Data extracted from a collection
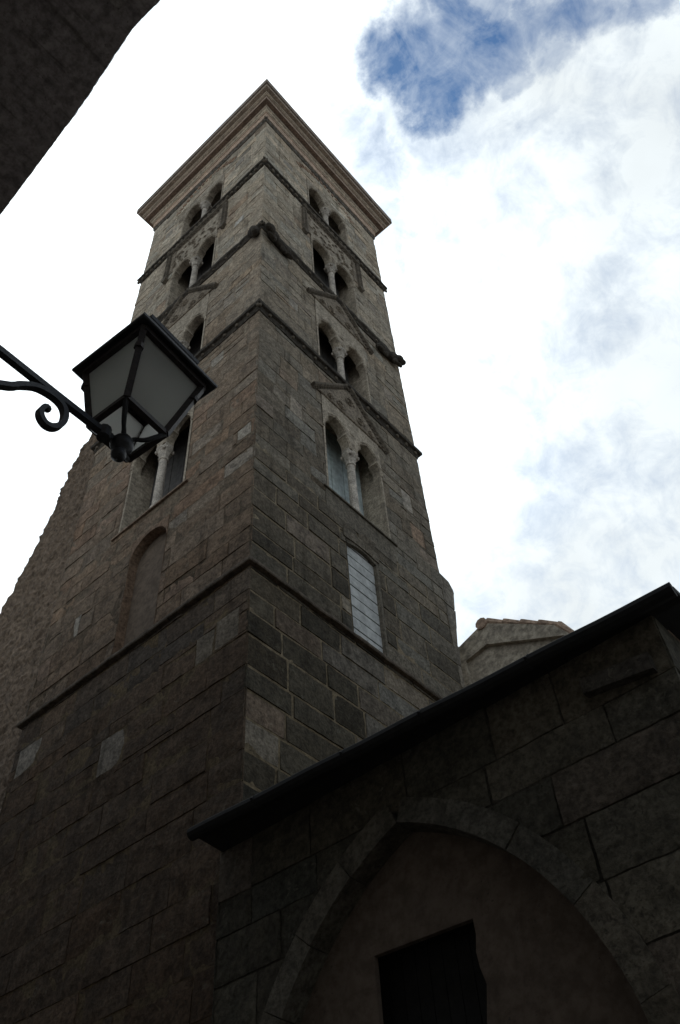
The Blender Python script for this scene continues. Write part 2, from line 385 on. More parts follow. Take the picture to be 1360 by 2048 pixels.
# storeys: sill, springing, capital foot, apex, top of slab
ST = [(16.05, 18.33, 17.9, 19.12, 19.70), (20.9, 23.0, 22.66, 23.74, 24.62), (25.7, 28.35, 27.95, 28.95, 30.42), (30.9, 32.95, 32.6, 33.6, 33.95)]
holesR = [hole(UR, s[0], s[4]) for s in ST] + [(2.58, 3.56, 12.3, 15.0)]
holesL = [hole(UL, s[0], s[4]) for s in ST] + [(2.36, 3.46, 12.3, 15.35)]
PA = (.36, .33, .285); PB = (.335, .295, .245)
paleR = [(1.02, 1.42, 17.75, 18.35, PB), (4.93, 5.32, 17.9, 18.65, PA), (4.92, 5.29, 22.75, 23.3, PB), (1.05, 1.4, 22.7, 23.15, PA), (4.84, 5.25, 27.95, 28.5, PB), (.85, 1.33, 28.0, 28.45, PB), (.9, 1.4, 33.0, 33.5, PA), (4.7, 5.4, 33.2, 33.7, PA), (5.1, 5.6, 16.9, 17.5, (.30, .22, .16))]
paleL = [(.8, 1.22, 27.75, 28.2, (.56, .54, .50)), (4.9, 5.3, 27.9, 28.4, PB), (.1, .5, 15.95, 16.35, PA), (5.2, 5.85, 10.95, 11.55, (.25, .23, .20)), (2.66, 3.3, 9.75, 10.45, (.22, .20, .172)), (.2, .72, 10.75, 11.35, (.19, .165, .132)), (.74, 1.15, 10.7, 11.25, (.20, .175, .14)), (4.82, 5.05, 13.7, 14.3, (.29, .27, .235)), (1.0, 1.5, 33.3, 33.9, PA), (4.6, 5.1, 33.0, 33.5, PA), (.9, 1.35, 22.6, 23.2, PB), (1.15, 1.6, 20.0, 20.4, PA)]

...

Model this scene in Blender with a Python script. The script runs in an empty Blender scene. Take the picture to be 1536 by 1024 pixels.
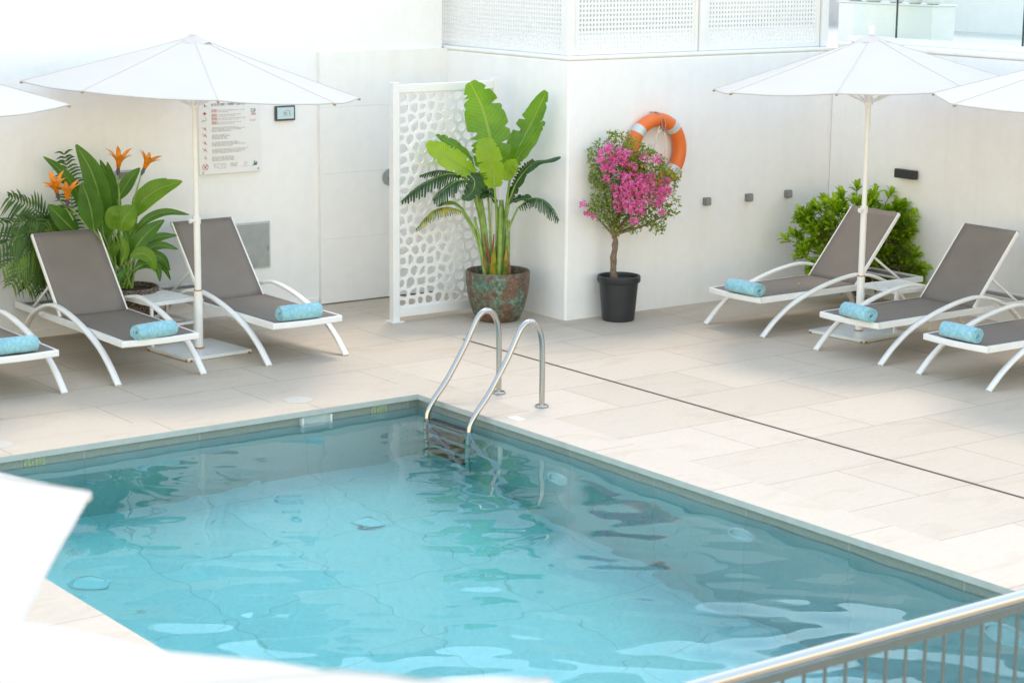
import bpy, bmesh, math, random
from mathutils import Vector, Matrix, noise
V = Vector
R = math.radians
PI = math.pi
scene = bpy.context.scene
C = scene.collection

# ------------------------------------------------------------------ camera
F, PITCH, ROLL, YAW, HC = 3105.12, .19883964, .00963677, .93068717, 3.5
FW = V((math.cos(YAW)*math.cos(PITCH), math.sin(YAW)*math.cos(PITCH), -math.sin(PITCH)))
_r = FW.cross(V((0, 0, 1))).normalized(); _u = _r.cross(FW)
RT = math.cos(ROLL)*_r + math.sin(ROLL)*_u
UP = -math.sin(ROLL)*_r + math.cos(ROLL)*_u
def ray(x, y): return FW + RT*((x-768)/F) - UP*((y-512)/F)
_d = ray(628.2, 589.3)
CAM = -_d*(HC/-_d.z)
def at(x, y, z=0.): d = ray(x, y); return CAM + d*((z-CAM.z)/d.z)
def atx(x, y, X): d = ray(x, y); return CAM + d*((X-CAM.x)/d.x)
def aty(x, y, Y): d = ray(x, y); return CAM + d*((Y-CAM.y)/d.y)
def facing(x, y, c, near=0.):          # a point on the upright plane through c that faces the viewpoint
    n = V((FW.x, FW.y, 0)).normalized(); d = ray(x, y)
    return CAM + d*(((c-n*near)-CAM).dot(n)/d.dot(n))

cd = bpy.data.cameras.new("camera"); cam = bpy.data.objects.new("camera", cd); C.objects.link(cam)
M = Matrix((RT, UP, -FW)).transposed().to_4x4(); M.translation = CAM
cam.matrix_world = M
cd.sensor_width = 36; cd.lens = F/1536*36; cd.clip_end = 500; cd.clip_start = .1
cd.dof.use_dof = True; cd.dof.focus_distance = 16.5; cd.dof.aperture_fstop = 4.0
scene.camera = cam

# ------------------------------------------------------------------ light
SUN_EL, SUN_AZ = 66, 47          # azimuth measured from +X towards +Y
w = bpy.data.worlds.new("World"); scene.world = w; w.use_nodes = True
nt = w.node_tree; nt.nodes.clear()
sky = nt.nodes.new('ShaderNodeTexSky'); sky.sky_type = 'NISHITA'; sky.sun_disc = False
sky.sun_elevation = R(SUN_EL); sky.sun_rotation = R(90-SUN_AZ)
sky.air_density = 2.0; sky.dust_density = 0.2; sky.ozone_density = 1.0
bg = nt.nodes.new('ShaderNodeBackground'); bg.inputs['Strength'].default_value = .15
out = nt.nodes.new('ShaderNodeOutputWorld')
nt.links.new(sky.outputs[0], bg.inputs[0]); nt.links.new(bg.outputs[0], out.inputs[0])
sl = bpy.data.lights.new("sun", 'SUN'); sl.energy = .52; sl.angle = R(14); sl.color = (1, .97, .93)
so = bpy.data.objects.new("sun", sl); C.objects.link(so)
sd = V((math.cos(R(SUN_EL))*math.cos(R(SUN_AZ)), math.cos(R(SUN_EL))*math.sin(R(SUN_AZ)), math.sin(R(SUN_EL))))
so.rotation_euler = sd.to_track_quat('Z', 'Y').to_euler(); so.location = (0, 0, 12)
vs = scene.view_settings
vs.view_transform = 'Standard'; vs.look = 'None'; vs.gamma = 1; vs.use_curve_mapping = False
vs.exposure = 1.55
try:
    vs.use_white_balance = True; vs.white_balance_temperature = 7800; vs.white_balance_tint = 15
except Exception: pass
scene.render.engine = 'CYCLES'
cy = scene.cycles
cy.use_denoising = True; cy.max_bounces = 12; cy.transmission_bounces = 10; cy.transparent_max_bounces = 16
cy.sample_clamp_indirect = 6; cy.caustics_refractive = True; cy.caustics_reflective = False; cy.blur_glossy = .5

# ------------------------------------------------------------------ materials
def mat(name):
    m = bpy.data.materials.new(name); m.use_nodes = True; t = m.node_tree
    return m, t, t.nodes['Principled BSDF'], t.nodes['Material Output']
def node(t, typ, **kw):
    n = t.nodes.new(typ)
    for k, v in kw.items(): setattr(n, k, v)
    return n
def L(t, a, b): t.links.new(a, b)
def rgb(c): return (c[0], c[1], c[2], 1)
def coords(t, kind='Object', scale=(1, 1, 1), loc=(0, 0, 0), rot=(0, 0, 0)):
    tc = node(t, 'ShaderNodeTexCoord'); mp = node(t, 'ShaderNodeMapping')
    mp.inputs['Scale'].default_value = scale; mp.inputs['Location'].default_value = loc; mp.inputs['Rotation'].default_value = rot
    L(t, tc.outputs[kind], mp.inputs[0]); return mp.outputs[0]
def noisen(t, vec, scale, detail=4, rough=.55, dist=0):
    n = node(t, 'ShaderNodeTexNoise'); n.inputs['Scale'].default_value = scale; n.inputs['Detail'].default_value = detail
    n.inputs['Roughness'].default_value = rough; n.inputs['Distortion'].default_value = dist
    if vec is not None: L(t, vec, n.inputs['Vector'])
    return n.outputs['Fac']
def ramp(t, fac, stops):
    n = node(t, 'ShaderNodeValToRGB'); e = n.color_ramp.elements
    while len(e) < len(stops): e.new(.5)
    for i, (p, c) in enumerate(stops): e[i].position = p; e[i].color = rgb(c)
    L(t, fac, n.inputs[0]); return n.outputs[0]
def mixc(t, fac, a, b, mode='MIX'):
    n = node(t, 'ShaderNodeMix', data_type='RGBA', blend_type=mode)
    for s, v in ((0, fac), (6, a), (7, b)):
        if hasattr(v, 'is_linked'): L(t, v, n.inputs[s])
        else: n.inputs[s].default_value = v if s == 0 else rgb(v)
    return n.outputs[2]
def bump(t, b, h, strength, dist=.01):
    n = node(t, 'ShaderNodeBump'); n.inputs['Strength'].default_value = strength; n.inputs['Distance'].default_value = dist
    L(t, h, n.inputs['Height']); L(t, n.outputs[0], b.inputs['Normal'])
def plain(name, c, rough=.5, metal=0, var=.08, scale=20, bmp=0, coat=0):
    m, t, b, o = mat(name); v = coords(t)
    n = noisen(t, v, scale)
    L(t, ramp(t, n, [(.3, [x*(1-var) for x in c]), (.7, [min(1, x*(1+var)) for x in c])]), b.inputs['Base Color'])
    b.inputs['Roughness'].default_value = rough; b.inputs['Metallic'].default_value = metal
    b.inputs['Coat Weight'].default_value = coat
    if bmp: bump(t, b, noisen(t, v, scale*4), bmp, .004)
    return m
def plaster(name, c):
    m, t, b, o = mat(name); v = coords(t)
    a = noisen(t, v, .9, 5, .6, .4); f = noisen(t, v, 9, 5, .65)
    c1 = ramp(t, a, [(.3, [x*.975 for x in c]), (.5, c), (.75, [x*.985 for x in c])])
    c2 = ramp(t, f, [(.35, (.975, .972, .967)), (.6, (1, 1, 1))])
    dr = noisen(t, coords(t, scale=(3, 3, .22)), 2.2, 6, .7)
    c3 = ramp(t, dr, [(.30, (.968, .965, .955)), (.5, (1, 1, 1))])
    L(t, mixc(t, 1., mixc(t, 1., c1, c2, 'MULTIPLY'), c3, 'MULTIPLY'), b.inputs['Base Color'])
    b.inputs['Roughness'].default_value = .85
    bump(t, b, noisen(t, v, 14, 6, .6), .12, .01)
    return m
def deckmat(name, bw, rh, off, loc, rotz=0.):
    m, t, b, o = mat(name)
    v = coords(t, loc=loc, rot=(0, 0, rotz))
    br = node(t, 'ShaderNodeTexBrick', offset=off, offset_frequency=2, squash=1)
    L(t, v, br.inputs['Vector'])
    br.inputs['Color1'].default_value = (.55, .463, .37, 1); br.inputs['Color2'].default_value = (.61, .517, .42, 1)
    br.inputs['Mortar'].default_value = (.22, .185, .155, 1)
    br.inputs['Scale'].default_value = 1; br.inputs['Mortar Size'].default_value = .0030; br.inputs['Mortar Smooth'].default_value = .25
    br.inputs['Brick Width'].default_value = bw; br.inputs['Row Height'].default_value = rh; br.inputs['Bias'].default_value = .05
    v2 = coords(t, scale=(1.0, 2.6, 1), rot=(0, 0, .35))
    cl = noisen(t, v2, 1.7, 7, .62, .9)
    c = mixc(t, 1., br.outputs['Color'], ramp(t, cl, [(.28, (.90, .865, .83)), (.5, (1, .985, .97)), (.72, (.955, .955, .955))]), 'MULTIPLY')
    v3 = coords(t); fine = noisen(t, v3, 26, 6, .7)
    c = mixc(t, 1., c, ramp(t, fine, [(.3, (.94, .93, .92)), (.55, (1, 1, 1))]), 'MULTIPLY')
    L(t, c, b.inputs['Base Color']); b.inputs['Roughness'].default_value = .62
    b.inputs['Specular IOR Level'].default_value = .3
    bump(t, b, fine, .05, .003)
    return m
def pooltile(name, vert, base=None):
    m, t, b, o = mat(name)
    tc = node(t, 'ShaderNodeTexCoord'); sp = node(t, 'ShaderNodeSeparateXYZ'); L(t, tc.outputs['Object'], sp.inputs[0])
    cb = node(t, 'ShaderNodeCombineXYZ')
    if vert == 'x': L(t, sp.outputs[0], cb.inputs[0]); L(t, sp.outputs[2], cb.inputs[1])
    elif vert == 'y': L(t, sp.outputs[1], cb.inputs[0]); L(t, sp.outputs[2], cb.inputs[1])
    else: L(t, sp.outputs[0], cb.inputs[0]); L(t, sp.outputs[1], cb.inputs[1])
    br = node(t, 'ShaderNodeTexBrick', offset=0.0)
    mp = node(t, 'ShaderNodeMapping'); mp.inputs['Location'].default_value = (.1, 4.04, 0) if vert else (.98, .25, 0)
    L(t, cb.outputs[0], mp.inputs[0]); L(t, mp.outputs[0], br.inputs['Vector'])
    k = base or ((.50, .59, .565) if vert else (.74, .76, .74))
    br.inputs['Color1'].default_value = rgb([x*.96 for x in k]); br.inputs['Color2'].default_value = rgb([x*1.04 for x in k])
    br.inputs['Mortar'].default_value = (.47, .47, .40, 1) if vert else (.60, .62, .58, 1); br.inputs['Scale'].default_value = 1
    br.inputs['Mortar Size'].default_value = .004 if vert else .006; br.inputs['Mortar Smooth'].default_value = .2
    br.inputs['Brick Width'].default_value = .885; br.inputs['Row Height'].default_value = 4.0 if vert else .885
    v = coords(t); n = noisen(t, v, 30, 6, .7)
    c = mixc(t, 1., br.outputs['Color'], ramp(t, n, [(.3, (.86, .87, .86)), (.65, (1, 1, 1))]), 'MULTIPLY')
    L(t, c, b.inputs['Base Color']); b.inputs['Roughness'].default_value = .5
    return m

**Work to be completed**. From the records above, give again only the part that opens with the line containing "Model this scene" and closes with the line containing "C = scene.collection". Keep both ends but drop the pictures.

**Solution for this exercise**.
Model this scene in Blender with a Python script. The script runs in an empty Blender scene. Take the picture to be 1536 by 1024 pixels.
import bpy, bmesh, math, random
from mathutils import Vector, Matrix, noise
V = Vector
R = math.radians
PI = math.pi
scene = bpy.context.scene
C = scene.collection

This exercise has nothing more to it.